Question

One mole of an ideal gas at an initial temperature of $T$ $K$ does $6\;R$ joule of work adiabatically. The ratio of specific heats ${C_P}$ and ${C_V}$ is $\dfrac{5}{3}$ . The final temperature of the gas is
(A) $\left( {T + 2.4} \right)K$
(B) $\left( {T - 2.4} \right)K$
(C) $\left( {T + 4} \right)K$
(D) $\left( {T - 4} \right)K$

Answer 1

Hint: Use the equation of state for an adiabatic process made on gas. You will find that the relation between the temperature and volume of the gas is constant. Then substitute the given values and find the final temperature.
Formula used:
Change in the internal energy
$\Delta U = \dfrac{{nR\Delta T}}{{\gamma - 1}}$
According to the first law of thermodynamics:
$\Delta U = W + \Delta Q$

Complete Step-by-step solution:
We have considered that in adiabatic processes there is no transmission of heat and mass between the surrounding and system.
The first law of thermodynamics gives relation in the change of internal energy $\Delta U$ to the work done $W$ by the system and the added heat $\Delta Q$ into it.
$\Delta U = W + \Delta Q$
Now we know that in the adiabatic process the net heat used to be zero so the process may be adiabatic.
$ \Rightarrow \Delta Q = 0$
Put it in thermodynamics equation we get,
$ \Rightarrow 0 = W + \Delta U$
$ \Rightarrow \Delta U = - W$ .............. $\left( 1 \right)$
Now, write down the expression for the change in internal energy $\Delta U$ for adiabatic processes.
$\Delta U = \dfrac{{nR\Delta T}}{{\gamma - 1}}$
Here, $n$ is the number of moles and $R$ is the gas constant.
Put the value of $\Delta U$ from the equation $\left( 1 \right)$ we get,
$ - W = \dfrac{{nR\Delta T}}{{\gamma - 1}}$ ............... $\left( 2 \right)$
Given:
number of moles $n = 1$ ,
Initial temperature ${T_1} = T$ ,
Work done by an ideal gas $W = 6R$ ,
The ratio of specific heats $\gamma = \dfrac{5}{3}$
Substitute all the known values in the equation $\left( 2 \right)$ we get,
$ \Rightarrow - 6R = \dfrac{{1 \times R \times \Delta T}}{{\dfrac{5}{3} - 1}}$
$ \Rightarrow - 6 = \dfrac{{\Delta T}}{{\dfrac{2}{3}}}$
On further solving the above equation we get,
$ \Rightarrow \Delta T = \dfrac{2}{3} \times - 6$
$ \Rightarrow \Delta T = - 4$ ............ $\left( 3 \right)$
As we know,
$\Delta T = {T_2} - {T_1}$
where ${T_2}$ is the final temperature and ${T_1}$ is the initial temperature
Substitute all the given values in the above equation,
$ \Rightarrow - 4 = {T_2} - T$
Solve the equation to find the value of ${T_2}$ ,
$ \Rightarrow {T_2} = \left( {T - 4} \right)K$
As a result, the final temperature of the gas is $\left( {T - 4} \right)K$ .

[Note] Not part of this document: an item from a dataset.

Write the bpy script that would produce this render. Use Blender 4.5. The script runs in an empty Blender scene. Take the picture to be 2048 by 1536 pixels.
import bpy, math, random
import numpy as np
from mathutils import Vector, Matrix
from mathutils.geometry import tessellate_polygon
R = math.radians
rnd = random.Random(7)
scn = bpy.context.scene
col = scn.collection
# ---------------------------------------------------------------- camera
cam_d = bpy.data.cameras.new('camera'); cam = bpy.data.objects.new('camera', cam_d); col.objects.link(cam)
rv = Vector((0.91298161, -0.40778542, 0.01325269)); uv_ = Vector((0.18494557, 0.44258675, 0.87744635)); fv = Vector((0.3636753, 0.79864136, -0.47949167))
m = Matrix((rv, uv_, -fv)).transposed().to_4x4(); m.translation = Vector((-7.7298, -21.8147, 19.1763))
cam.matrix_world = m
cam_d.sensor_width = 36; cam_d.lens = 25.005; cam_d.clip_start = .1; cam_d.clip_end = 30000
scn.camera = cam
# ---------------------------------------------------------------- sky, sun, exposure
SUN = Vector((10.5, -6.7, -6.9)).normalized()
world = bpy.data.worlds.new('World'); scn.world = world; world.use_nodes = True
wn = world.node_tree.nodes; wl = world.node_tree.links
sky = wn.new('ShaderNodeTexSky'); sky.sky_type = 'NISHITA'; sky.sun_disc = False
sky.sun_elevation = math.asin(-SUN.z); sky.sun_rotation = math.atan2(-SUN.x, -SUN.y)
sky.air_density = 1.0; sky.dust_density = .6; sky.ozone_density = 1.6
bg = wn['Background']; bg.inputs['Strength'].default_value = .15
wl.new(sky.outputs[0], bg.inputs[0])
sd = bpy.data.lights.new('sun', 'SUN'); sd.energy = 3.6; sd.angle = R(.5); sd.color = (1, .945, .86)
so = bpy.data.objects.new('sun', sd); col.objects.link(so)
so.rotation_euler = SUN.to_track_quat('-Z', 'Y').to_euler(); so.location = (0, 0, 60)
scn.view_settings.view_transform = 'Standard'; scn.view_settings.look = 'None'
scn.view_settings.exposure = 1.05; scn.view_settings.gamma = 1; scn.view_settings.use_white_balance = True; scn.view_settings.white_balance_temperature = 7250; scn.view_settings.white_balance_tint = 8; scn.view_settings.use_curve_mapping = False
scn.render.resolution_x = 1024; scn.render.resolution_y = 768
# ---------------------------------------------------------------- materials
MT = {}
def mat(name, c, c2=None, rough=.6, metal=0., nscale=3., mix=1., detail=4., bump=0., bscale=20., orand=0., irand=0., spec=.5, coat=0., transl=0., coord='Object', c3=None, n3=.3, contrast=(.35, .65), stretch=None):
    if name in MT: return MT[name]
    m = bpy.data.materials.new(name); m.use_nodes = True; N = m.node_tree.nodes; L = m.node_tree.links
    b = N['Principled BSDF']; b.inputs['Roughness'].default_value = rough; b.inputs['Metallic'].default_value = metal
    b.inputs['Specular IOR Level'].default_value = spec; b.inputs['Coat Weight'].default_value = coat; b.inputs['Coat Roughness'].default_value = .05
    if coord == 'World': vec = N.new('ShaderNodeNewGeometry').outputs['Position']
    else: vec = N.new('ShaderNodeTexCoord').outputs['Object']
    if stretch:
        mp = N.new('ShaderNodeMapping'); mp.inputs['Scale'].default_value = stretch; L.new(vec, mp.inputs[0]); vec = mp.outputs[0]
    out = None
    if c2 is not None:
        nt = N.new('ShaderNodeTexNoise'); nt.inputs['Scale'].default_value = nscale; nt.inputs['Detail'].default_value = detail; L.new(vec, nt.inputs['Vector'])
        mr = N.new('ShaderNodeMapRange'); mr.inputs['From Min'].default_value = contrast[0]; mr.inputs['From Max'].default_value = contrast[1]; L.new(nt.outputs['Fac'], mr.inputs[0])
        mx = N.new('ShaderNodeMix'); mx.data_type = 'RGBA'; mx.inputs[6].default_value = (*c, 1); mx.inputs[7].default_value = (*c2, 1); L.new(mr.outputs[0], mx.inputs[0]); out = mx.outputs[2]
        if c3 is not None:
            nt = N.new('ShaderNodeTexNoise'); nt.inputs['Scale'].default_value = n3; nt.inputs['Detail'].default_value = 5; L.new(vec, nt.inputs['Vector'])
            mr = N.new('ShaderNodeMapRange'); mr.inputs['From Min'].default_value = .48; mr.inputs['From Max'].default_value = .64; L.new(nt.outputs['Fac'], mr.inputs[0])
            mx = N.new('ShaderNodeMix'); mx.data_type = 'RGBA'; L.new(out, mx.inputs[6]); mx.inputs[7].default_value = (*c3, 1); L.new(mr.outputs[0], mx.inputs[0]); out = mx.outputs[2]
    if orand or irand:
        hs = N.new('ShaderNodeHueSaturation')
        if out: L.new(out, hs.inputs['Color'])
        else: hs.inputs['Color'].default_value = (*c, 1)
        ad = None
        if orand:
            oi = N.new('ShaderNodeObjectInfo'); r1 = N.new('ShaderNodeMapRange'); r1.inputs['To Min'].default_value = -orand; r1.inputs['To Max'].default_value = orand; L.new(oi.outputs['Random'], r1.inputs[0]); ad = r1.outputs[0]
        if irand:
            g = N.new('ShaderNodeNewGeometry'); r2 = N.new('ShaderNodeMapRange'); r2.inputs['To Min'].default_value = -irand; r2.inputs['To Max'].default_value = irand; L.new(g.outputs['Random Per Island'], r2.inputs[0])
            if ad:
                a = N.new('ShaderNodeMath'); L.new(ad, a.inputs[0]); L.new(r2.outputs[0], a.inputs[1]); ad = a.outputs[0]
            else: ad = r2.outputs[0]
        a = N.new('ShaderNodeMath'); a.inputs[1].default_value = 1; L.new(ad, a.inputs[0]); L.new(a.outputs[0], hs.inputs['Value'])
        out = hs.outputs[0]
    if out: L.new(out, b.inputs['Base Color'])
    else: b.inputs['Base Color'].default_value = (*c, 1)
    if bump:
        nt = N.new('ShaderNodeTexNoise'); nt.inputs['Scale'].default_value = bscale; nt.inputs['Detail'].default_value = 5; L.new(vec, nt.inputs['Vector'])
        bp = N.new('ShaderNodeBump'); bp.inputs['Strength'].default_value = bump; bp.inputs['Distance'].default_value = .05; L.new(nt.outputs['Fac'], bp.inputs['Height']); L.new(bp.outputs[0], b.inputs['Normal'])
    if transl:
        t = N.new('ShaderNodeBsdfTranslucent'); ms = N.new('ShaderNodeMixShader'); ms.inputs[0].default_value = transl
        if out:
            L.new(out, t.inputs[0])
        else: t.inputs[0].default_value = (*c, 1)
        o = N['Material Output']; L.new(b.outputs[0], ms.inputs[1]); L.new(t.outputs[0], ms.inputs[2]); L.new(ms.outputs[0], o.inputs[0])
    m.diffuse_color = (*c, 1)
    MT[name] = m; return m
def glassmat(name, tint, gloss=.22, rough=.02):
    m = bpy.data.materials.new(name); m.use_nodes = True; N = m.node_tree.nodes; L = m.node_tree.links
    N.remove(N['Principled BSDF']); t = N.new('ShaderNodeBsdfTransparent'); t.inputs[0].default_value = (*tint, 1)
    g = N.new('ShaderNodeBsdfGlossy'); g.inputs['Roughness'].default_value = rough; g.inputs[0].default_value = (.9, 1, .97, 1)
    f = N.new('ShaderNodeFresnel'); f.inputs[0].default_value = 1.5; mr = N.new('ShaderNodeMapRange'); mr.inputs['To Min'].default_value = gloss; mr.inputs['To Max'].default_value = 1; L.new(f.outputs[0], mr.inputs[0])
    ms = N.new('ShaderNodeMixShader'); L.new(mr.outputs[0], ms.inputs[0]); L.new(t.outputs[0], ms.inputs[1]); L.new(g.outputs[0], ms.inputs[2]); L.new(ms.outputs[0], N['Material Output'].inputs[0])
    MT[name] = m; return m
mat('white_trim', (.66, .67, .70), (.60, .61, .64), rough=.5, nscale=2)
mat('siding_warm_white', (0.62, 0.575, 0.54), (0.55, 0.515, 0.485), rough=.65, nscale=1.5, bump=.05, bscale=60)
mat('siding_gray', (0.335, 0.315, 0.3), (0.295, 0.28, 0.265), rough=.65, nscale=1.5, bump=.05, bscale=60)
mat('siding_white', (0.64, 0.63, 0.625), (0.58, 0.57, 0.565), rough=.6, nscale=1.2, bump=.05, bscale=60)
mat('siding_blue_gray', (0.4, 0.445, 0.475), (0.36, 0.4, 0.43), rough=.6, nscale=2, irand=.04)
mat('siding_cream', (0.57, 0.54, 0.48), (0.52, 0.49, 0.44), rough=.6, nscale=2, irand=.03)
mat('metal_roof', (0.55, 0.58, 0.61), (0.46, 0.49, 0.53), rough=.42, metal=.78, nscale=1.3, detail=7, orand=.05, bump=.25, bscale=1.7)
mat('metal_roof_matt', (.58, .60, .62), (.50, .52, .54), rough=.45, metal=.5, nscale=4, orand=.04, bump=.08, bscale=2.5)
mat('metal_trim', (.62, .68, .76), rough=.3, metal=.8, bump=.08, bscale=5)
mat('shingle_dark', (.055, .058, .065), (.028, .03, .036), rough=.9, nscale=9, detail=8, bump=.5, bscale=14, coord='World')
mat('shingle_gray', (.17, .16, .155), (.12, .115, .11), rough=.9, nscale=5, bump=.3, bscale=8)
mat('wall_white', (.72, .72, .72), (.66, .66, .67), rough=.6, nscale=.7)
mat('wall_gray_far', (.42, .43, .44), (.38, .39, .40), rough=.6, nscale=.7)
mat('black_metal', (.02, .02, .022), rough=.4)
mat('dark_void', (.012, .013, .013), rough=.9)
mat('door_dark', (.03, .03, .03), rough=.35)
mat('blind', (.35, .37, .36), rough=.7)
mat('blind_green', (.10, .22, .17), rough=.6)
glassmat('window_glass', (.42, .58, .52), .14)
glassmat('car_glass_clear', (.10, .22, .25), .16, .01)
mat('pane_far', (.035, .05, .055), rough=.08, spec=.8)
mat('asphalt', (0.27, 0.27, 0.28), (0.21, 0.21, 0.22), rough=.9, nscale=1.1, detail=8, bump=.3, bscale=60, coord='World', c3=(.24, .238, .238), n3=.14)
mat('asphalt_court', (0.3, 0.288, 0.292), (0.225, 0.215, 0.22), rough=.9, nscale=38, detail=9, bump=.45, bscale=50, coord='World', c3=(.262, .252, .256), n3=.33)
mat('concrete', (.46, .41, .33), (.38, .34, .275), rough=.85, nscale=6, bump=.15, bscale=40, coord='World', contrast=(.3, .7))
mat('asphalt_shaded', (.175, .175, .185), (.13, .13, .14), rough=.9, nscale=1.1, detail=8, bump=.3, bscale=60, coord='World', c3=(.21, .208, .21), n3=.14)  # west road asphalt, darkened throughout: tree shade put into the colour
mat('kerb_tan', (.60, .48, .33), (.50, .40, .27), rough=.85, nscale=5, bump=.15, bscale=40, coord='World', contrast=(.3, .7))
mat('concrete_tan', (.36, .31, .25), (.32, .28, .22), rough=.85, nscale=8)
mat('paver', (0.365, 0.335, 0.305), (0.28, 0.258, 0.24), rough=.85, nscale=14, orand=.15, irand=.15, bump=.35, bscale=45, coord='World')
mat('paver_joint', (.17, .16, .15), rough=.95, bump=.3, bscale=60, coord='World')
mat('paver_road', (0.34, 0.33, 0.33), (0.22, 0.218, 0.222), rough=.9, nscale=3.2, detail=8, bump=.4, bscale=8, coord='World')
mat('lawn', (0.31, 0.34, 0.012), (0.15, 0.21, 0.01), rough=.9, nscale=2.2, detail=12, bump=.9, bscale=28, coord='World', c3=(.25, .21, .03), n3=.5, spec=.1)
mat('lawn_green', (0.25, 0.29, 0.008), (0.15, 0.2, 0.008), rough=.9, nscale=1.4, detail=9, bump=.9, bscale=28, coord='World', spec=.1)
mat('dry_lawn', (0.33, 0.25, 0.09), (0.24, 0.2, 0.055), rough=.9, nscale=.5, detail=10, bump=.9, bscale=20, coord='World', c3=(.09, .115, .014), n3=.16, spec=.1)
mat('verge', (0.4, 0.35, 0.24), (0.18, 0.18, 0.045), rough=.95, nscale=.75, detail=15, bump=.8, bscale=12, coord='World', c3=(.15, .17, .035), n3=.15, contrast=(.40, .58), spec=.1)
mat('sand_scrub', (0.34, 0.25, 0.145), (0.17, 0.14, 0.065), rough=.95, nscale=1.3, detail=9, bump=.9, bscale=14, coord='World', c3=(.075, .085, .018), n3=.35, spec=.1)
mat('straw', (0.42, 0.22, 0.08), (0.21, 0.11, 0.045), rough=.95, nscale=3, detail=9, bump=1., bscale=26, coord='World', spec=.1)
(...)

Hence, the correct answer is option (C).

Additional information:
$\gamma $ is the fraction of specific heat at constant pressure to specific heat at constant volume. It is also known by a relation called Mayer’s formula.

Note: We have used the ideal gas law here because it was mentioned in the question that the gas is ideal. Otherwise, we would have to use real gas laws. If in the question it was mentioned that the process is sudden but not mentioned adiabatic, then also the process would be adiabatic. The adiabatic process does not involve any transfer of heat outside or inside the system.